YOUR INSTRUCTIONS → Return all lines where the word "scene" can be found.
* begin COLLECTED DATA *
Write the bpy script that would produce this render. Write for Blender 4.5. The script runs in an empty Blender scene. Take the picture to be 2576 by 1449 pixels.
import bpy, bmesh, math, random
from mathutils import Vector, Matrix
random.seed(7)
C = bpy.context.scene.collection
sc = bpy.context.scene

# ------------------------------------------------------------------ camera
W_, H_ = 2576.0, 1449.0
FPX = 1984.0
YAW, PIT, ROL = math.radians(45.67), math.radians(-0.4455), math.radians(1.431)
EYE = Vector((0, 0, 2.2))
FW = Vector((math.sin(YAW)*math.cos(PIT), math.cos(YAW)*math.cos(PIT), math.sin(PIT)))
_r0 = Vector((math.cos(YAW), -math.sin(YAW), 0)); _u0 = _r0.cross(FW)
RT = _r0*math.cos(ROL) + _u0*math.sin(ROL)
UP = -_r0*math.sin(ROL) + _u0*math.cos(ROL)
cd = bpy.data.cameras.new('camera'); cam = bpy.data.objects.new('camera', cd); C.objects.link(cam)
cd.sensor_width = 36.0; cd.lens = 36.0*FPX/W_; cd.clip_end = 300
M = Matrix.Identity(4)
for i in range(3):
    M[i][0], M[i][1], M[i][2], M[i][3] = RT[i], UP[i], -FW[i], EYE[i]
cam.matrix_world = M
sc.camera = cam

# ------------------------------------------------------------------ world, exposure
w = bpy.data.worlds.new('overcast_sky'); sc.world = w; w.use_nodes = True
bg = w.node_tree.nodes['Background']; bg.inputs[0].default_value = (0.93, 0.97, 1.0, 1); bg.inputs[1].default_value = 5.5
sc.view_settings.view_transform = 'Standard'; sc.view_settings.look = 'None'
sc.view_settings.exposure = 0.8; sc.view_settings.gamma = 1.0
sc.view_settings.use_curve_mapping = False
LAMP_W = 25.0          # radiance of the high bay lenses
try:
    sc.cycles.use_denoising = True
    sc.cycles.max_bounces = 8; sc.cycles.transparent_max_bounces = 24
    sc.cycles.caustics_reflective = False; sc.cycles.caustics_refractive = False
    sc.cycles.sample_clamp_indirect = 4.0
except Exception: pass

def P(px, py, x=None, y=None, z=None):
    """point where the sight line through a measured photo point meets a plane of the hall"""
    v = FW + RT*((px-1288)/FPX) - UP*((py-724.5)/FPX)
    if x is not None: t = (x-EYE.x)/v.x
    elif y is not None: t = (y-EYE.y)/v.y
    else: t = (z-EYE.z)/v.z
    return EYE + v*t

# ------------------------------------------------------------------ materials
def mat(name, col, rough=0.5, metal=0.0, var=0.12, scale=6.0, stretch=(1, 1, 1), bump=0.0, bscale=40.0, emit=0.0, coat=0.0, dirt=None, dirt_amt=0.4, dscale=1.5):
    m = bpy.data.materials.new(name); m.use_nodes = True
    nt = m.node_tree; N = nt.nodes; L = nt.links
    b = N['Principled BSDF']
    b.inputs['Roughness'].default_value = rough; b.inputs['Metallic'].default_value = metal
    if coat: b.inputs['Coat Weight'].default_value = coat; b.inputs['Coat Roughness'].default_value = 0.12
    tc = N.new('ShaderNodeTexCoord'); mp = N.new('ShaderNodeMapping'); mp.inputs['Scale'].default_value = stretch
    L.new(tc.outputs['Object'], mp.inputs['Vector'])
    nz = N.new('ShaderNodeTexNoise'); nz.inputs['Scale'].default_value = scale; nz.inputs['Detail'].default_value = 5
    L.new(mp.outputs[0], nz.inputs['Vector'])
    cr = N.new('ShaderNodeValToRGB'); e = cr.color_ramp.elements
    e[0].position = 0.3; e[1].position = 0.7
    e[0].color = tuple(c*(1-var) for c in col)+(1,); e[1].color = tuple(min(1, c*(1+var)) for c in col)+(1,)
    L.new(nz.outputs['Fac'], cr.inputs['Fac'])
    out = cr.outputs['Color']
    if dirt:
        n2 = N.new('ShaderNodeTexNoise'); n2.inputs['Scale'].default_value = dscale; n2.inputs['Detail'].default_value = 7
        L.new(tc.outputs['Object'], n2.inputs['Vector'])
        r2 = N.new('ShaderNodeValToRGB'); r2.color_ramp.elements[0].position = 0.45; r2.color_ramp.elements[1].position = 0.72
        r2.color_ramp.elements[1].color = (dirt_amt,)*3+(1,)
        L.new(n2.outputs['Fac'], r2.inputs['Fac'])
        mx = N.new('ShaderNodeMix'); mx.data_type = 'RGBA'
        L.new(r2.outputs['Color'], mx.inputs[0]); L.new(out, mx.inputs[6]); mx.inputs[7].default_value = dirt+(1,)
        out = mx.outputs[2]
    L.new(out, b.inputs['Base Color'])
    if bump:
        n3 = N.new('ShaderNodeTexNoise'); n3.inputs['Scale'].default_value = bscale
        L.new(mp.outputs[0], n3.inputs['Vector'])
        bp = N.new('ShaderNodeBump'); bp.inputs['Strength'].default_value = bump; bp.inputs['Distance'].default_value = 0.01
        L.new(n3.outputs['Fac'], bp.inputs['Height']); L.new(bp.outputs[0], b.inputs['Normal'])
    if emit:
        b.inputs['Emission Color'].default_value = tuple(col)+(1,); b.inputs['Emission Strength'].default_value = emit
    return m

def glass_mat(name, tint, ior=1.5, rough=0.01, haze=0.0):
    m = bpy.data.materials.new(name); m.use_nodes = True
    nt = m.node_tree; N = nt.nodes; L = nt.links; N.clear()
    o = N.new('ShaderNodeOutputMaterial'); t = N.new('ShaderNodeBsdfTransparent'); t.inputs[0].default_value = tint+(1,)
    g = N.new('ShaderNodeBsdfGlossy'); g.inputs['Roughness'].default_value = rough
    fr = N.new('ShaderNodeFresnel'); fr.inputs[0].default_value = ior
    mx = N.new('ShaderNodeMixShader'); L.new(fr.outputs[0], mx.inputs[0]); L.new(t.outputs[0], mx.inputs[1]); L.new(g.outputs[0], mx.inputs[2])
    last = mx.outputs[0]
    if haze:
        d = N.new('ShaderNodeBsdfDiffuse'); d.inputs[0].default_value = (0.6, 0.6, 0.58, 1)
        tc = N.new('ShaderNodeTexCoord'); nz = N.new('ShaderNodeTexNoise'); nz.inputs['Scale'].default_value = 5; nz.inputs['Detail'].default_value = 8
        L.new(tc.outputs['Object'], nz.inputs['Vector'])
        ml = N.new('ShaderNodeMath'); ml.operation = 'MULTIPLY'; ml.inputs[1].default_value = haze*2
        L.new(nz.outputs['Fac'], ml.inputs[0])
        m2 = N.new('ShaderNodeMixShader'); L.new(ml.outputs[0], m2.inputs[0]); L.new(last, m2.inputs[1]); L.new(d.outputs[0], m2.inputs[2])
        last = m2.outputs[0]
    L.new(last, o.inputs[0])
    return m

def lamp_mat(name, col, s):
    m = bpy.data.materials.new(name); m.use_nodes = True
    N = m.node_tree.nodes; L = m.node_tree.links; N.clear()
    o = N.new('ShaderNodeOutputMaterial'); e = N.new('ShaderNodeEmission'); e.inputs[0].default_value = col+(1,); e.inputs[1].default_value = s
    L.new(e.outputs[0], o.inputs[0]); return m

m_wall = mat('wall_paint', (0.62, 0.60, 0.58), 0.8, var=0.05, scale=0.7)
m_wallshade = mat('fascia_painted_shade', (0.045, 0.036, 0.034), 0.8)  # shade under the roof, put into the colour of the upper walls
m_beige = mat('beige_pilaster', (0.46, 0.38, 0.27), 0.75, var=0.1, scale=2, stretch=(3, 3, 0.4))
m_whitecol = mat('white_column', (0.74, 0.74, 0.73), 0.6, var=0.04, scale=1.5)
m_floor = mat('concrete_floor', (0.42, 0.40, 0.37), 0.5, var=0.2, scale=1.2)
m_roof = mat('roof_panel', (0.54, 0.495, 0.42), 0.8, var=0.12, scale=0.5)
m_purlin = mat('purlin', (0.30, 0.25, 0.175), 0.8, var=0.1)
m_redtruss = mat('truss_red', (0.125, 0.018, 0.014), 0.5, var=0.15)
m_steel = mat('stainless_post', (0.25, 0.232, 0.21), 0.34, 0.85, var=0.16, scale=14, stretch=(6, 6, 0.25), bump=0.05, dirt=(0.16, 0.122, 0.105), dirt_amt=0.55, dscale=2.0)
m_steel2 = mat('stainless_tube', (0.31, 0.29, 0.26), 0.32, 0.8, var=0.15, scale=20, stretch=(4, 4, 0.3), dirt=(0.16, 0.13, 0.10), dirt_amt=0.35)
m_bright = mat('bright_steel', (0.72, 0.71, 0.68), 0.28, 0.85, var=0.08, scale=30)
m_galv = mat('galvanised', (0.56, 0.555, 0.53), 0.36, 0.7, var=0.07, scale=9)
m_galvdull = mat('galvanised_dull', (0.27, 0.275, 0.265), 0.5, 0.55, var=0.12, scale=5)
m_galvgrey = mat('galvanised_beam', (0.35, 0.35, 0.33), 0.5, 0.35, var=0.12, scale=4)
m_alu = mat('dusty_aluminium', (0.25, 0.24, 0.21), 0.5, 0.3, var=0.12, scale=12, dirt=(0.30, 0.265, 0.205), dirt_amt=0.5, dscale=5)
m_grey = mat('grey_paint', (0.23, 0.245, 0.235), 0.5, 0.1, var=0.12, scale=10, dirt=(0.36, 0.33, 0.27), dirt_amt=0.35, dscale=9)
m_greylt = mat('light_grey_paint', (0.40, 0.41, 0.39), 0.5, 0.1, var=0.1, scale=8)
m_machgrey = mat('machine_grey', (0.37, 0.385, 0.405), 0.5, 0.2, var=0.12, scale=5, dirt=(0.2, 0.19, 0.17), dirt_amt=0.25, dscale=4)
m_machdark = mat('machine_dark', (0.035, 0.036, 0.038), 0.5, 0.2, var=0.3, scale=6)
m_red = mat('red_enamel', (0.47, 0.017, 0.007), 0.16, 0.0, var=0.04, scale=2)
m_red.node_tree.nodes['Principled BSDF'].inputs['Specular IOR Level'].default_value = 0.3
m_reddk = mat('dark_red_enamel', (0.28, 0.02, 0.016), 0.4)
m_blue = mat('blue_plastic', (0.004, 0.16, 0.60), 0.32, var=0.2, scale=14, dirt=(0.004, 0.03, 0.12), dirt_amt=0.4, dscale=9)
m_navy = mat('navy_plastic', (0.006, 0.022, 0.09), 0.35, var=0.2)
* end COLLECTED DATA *
WRITTEN SOLUTION →
Write the bpy script that would produce this render. Write for Blender 4.5. The script runs in an empty Blender scene. Take the picture to be 2576 by 1449 pixels.
C = bpy.context.scene.collection
sc = bpy.context.scene